**Material provided:**

---+---

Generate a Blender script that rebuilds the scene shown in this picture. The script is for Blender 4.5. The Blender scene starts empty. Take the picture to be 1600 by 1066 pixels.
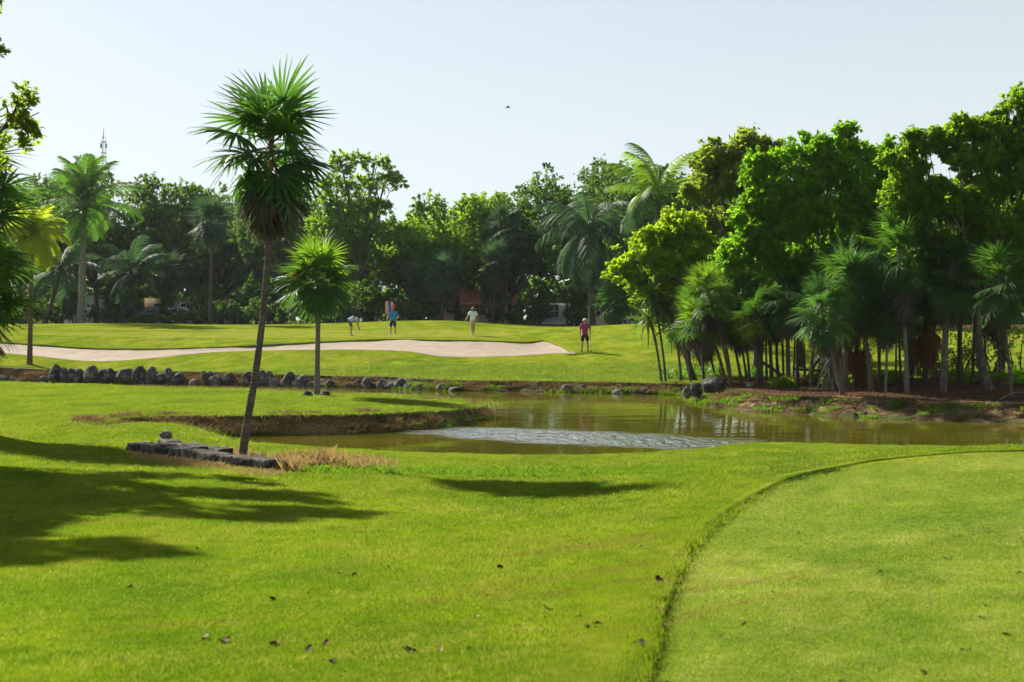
import bpy, bmesh, math, numpy as np
from mathutils import Vector, Matrix, Euler
R = math.radians
scene = bpy.context.scene
COL = scene.collection

# ------------------------------------------------------------------ camera, light, exposure
FPX = 1600 * 50 / 36.0
EYE = np.array((0.0, 0.0, 3.0))
PITCH = math.atan(33 / FPX)
cam_d = bpy.data.cameras.new('camera'); cam = bpy.data.objects.new('camera', cam_d); COL.objects.link(cam)
cam_d.lens = 50; cam_d.sensor_width = 36; cam_d.clip_start = 0.1; cam_d.clip_end = 9000
cam.location = EYE; cam.rotation_euler = (R(90) - PITCH, 0, 0)
cam_d.dof.use_dof = True; cam_d.dof.focus_distance = 42; cam_d.dof.aperture_fstop = 4.0
scene.camera = cam

SUN_AZ, SUN_EL = -38.0, 34.5          # azimuth from +Y towards +X (negative: left), elevation
world = bpy.data.worlds.new('World'); scene.world = world; world.use_nodes = True
wn = world.node_tree; wn.nodes.clear()
sky = wn.nodes.new('ShaderNodeTexSky'); sky.sky_type = 'NISHITA'; sky.sun_disc = False
sky.sun_elevation = R(SUN_EL); sky.sun_rotation = R(SUN_AZ)
sky.air_density = 0.8; sky.dust_density = 0.6; sky.ozone_density = 3.0
bg = wn.nodes.new('ShaderNodeBackground'); bg.inputs[1].default_value = 0.05
wo = wn.nodes.new('ShaderNodeOutputWorld')
# pale haze that thins smoothly from the horizon to the zenith
tcw = wn.nodes.new('ShaderNodeTexCoord'); sx_ = wn.nodes.new('ShaderNodeSeparateXYZ'); wn.links.new(tcw.outputs['Generated'], sx_.inputs[0])
m1 = wn.nodes.new('ShaderNodeMath'); m1.operation = 'SUBTRACT'; m1.use_clamp = True; m1.inputs[0].default_value = 1; wn.links.new(sx_.outputs[2], m1.inputs[1])
m2 = wn.nodes.new('ShaderNodeMath'); m2.operation = 'POWER'; wn.links.new(m1.outputs[0], m2.inputs[0]); m2.inputs[1].default_value = 2.5
m3 = wn.nodes.new('ShaderNodeMath'); m3.operation = 'MULTIPLY'; wn.links.new(m2.outputs[0], m3.inputs[0]); m3.inputs[1].default_value = 0.88
hz = wn.nodes.new('ShaderNodeMix'); hz.data_type = 'RGBA'; nz_ = wn.nodes.new('ShaderNodeTexNoise'); nz_.inputs['Scale'].default_value = 2.2; nz_.inputs['Detail'].default_value = 4; wn.links.new(tcw.outputs['Generated'], nz_.inputs['Vector'])
m4 = wn.nodes.new('ShaderNodeMath'); m4.operation = 'MULTIPLY_ADD'; m4.use_clamp = True; wn.links.new(nz_.outputs[0], m4.inputs[0]); m4.inputs[1].default_value = .16; wn.links.new(m3.outputs[0], m4.inputs[2])
wn.links.new(m4.outputs[0], hz.inputs[0]); hs_ = wn.nodes.new('ShaderNodeHueSaturation'); hs_.inputs['Saturation'].default_value = .55; wn.links.new(sky.outputs[0], hs_.inputs['Color']); wn.links.new(hs_.outputs[0], hz.inputs[6]); hz.inputs[7].default_value = (7.3, 8.05, 8.2, 1)
wn.links.new(hz.outputs[2], bg.inputs[0]); wn.links.new(bg.outputs[0], wo.inputs[0])
sd = bpy.data.lights.new('sun', 'SUN'); sd.energy = 5.0; sd.angle = R(0.6); sd.color = (1.0, 0.93, 0.80)
sun = bpy.data.objects.new('sun', sd); COL.objects.link(sun)
SUNV = Vector((math.sin(R(SUN_AZ)) * math.cos(R(SUN_EL)), math.cos(R(SUN_AZ)) * math.cos(R(SUN_EL)), math.sin(R(SUN_EL))))
sun.rotation_euler = SUNV.to_track_quat('Z', 'Y').to_euler(); sun.location = (-30, 50, 60)
vs = scene.view_settings
vs.view_transform = 'Standard'; vs.look = 'None'; vs.exposure = 1.2; vs.gamma = 1; vs.use_curve_mapping = False
scene.cycles.max_bounces = 8; scene.cycles.transparent_max_bounces = 8; scene.cycles.caustics_reflective = False

# ------------------------------------------------------------------ from photograph measure to place
CT, ST = math.cos(PITCH), math.sin(PITCH)
def ray(px, py):
    a = (px - 800) / FPX; b = (533 - py) / FPX
    return np.array((a, CT + b * ST, -ST + b * CT))
def W(px, py, D):
    d = ray(px, py); return EYE + d * (D / d[1])
def Wz(px, py, z):
    d = ray(px, py); return EYE + d * ((z - EYE[2]) / d[2])
def smooth(a, b, x):
    t = np.clip((x - a) / (b - a), 0, 1); return t * t * (3 - 2 * t)

# ------------------------------------------------------------------ value noise (numpy)
def _hash(ix, iy, iz, seed):
    n = (ix.astype(np.int64) * 374761393 + iy.astype(np.int64) * 668265263 + iz.astype(np.int64) * 2147483647 + seed * 974711) & 0x7fffffff
    n = (n ^ (n >> 13)) * 1274126177 & 0x7fffffff
    return ((n ^ (n >> 16)) & 0xffff) / 65535.0
def vnoise(p, seed=0):
    p = np.asarray(p, float); i = np.floor(p).astype(int); f = p - i; f = f * f * (3 - 2 * f)
    out = 0
    for dx in (0, 1):
        for dy in (0, 1):
            for dz in (0, 1):
                w = (f[:, 0] if dx else 1 - f[:, 0]) * (f[:, 1] if dy else 1 - f[:, 1]) * (f[:, 2] if dz else 1 - f[:, 2])
                out = out + w * _hash(i[:, 0] + dx, i[:, 1] + dy, i[:, 2] + dz, seed)
    return out
def fbm(p, seed=0, o=3):
    p = np.asarray(p, float); s = 0; a = .5
    for k in range(o): s = s + a * (vnoise(p * 2 ** k, seed + k) - .5); a *= .5
    return s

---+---

Repeat the data exactly in full, omitting its pictures.

Generate a Blender script that rebuilds the scene shown in this picture. The script is for Blender 4.5. The Blender scene starts empty. Take the picture to be 1600 by 1066 pixels.
import bpy, bmesh, math, numpy as np
from mathutils import Vector, Matrix, Euler
R = math.radians
scene = bpy.context.scene
COL = scene.collection

# ------------------------------------------------------------------ camera, light, exposure
FPX = 1600 * 50 / 36.0
EYE = np.array((0.0, 0.0, 3.0))
PITCH = math.atan(33 / FPX)
cam_d = bpy.data.cameras.new('camera'); cam = bpy.data.objects.new('camera', cam_d); COL.objects.link(cam)
cam_d.lens = 50; cam_d.sensor_width = 36; cam_d.clip_start = 0.1; cam_d.clip_end = 9000
cam.location = EYE; cam.rotation_euler = (R(90) - PITCH, 0, 0)
cam_d.dof.use_dof = True; cam_d.dof.focus_distance = 42; cam_d.dof.aperture_fstop = 4.0
scene.camera = cam

SUN_AZ, SUN_EL = -38.0, 34.5          # azimuth from +Y towards +X (negative: left), elevation
world = bpy.data.worlds.new('World'); scene.world = world; world.use_nodes = True
wn = world.node_tree; wn.nodes.clear()
sky = wn.nodes.new('ShaderNodeTexSky'); sky.sky_type = 'NISHITA'; sky.sun_disc = False
sky.sun_elevation = R(SUN_EL); sky.sun_rotation = R(SUN_AZ)
sky.air_density = 0.8; sky.dust_density = 0.6; sky.ozone_density = 3.0
bg = wn.nodes.new('ShaderNodeBackground'); bg.inputs[1].default_value = 0.05
wo = wn.nodes.new('ShaderNodeOutputWorld')
# pale haze that thins smoothly from the horizon to the zenith
tcw = wn.nodes.new('ShaderNodeTexCoord'); sx_ = wn.nodes.new('ShaderNodeSeparateXYZ'); wn.links.new(tcw.outputs['Generated'], sx_.inputs[0])
m1 = wn.nodes.new('ShaderNodeMath'); m1.operation = 'SUBTRACT'; m1.use_clamp = True; m1.inputs[0].default_value = 1; wn.links.new(sx_.outputs[2], m1.inputs[1])
m2 = wn.nodes.new('ShaderNodeMath'); m2.operation = 'POWER'; wn.links.new(m1.outputs[0], m2.inputs[0]); m2.inputs[1].default_value = 2.5
m3 = wn.nodes.new('ShaderNodeMath'); m3.operation = 'MULTIPLY'; wn.links.new(m2.outputs[0], m3.inputs[0]); m3.inputs[1].default_value = 0.88
hz = wn.nodes.new('ShaderNodeMix'); hz.data_type = 'RGBA'; nz_ = wn.nodes.new('ShaderNodeTexNoise'); nz_.inputs['Scale'].default_value = 2.2; nz_.inputs['Detail'].default_value = 4; wn.links.new(tcw.outputs['Generated'], nz_.inputs['Vector'])
m4 = wn.nodes.new('ShaderNodeMath'); m4.operation = 'MULTIPLY_ADD'; m4.use_clamp = True; wn.links.new(nz_.outputs[0], m4.inputs[0]); m4.inputs[1].default_value = .16; wn.links.new(m3.outputs[0], m4.inputs[2])
wn.links.new(m4.outputs[0], hz.inputs[0]); hs_ = wn.nodes.new('ShaderNodeHueSaturation'); hs_.inputs['Saturation'].default_value = .55; wn.links.new(sky.outputs[0], hs_.inputs['Color']); wn.links.new(hs_.outputs[0], hz.inputs[6]); hz.inputs[7].default_value = (7.3, 8.05, 8.2, 1)
wn.links.new(hz.outputs[2], bg.inputs[0]); wn.links.new(bg.outputs[0], wo.inputs[0])
sd = bpy.data.lights.new('sun', 'SUN'); sd.energy = 5.0; sd.angle = R(0.6); sd.color = (1.0, 0.93, 0.80)
sun = bpy.data.objects.new('sun', sd); COL.objects.link(sun)
SUNV = Vector((math.sin(R(SUN_AZ)) * math.cos(R(SUN_EL)), math.cos(R(SUN_AZ)) * math.cos(R(SUN_EL)), math.sin(R(SUN_EL))))
sun.rotation_euler = SUNV.to_track_quat('Z', 'Y').to_euler(); sun.location = (-30, 50, 60)
vs = scene.view_settings
vs.view_transform = 'Standard'; vs.look = 'None'; vs.exposure = 1.2; vs.gamma = 1; vs.use_curve_mapping = False
scene.cycles.max_bounces = 8; scene.cycles.transparent_max_bounces = 8; scene.cycles.caustics_reflective = False

# ------------------------------------------------------------------ from photograph measure to place
CT, ST = math.cos(PITCH), math.sin(PITCH)
def ray(px, py):
    a = (px - 800) / FPX; b = (533 - py) / FPX
    return np.array((a, CT + b * ST, -ST + b * CT))
def W(px, py, D):
    d = ray(px, py); return EYE + d * (D / d[1])
def Wz(px, py, z):
    d = ray(px, py); return EYE + d * ((z - EYE[2]) / d[2])
def smooth(a, b, x):
    t = np.clip((x - a) / (b - a), 0, 1); return t * t * (3 - 2 * t)

# ------------------------------------------------------------------ value noise (numpy)
def _hash(ix, iy, iz, seed):
    n = (ix.astype(np.int64) * 374761393 + iy.astype(np.int64) * 668265263 + iz.astype(np.int64) * 2147483647 + seed * 974711) & 0x7fffffff
    n = (n ^ (n >> 13)) * 1274126177 & 0x7fffffff
    return ((n ^ (n >> 16)) & 0xffff) / 65535.0
def vnoise(p, seed=0):
    p = np.asarray(p, float); i = np.floor(p).astype(int); f = p - i; f = f * f * (3 - 2 * f)
    out = 0
    for dx in (0, 1):
        for dy in (0, 1):
            for dz in (0, 1):
                w = (f[:, 0] if dx else 1 - f[:, 0]) * (f[:, 1] if dy else 1 - f[:, 1]) * (f[:, 2] if dz else 1 - f[:, 2])
                out = out + w * _hash(i[:, 0] + dx, i[:, 1] + dy, i[:, 2] + dz, seed)
    return out
def fbm(p, seed=0, o=3):
    p = np.asarray(p, float); s = 0; a = .5
    for k in range(o): s = s + a * (vnoise(p * 2 ** k, seed + k) - .5); a *= .5
    return s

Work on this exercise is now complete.